March 18, 2008

Bloodthirsty Skrulls=suckers for romance

According to Newsarama, funnyman and Bendis-bud Patton Oswalt has already been allowed to read the first three issues of Secret Invasion. According to him, it's one big flaming ball of "Holy shit!"ness, and hopefully that won't mean "Holy shit, this is even more of an atrocious injustice to years of Marvel continuity than I imagined in my wildest nightmares, and that's saying a lot!" Anyway, one of Oswalt's teasers is this:
As it stands right now, someone’s holding a possible key to stopping the Skrulls, and it’s the LAST person in the Marvel Universe you’d want with that info. And no, it’s not Dr. Doom.
My fiance suggested that it might be Mephisto, and my first response was "oh god I hope not, I think people are pretty tired of Mephisto right now." To which he countered "Well, it would be pretty awesome, if the Skrulls said 'We'll leave you alone... but only if you put Spidey and MJ back together.'"

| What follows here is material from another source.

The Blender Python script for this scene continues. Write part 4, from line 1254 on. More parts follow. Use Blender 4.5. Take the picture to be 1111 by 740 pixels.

It's up to you, Bendis. Give love a chance.


Unknown said...

Heh...that's funny. I wouldn't put it past the folks at Marvel to tie the dissolved marriage into a key point of Secret Invasion. Still...not exactly likely. ;)

Evie said...

But it would be so sweet, and everyone would be all "aww, we totally had the wrong idea about Skrulls, if only we'd checked their Netflix queue and seen 'Love, Actually' and 'About A Boy' on there. We're sorry!"

Anonymous said...

I like the idea of an entire race of creatures sharing a single netflix account.